After parting ways on the subway, I sat and tried to figure out why the hell men like Willy think they can get away with treating Asian women with such disrespect. Why do lecherous old fucks like him get away with it? And would they get away with it in the U.S.? I don't think so. Maybe with young, economically powerless girls who don' t know that they deserve more. Then something Ilion said snagged my memory.
 
Upon finding out that Vivian had married a Korean man, he made a face and said, "Why?" He proceeded to lecture: "Korean men, they're hard core. That's why Korean women, when they meet a man who will cook and clean -- I do everything for my wife. I can cook anything. I hired a cleaning person because I don't want my wife to do that stuff. I'm half Italian and half Philippino, and the Philippinos, they take care of their women. So when a Korean woman meets a man who will do that, they realize!"
 
Is it the sexist hierarchy in Asian countries, then, that makes these situations possible?
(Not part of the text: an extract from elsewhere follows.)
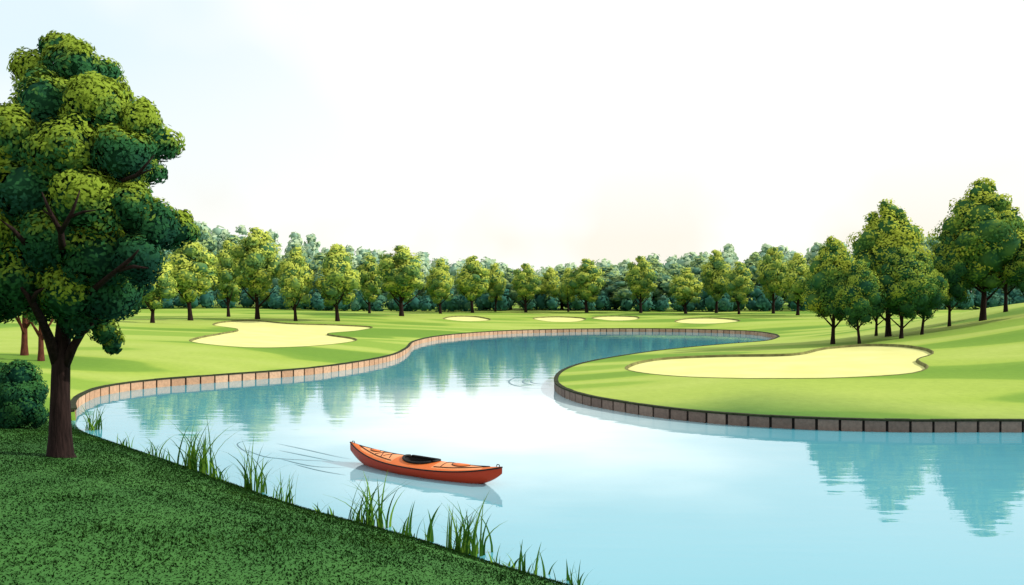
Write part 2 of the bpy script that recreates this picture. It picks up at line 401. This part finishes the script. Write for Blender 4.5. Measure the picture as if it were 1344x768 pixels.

Are Korean (or Philippino, or Chinese, or Vietnamese) women running away from a patriarchal system that treats them poorly, toward a more sensitive-new-age-guy culture? Or are they young and economically powerless and don't know they deserve more? Or do they simply recognize relationships like the ones Willy has as financial transactions?
 
I suppose it differs according to the country. I've heard of men going to the Philippines or Vietnam, renting a house, and hiring two women -- one for cooking and one for fucking. They couldn't get away with that in Korea -- women have more power here. But then how can a disgusting amoral shitbag like Willy get away with having a Korean girlfriend and asking me to have dinner with him sometime?
 
Okay, there are disgusting amoral fucks everywhere in the world, both male and female, who are not necessarily examples of class and ethnic domination. But -- but the question remains: what makes men like Willy think they can get away with it?
 
And the answer? Because they can, yes. But also because of women like me. Because I didn't do any one of the half dozen things that would have put a stop to Willy's kisses and hugs. Because I didn't change my seat. Because I didn't turn to him and say, "Please stop doing that, it makes me uncomfortable." Because I didn't answer, "The reason I won't go to dinner with you is that you're a repulsive, boring fuck who has no respect for women." Because I didn't look at him with the "back off" stare. Because when he said, multiple times, "oh, she doesn't like me" in a coy tone, I didn't say, "You're right, I don't, and stop touching me." Because I didn't say upfront, "Look, I went to Yale and I'm going to Harvard Law," which has the effect of freezing  men like Willy in their tracks, because they don't know how to behave around an intelligent woman. Because when he asked if he could hold my hand, I didn't say, "No, you can't, because your touching me makes my skin crawl because you're old enough to be my father, and I'm not one of your 'passive' Chinese women, I'm American-born and bred and you know you wouldn't be able to get away with this shit in Cleveland, Ohio, and why the FUCK do you think you can get away with it here?" 
  
I didn't do anything.
 
Why? Why? Why? How could I have just sat there and taken it?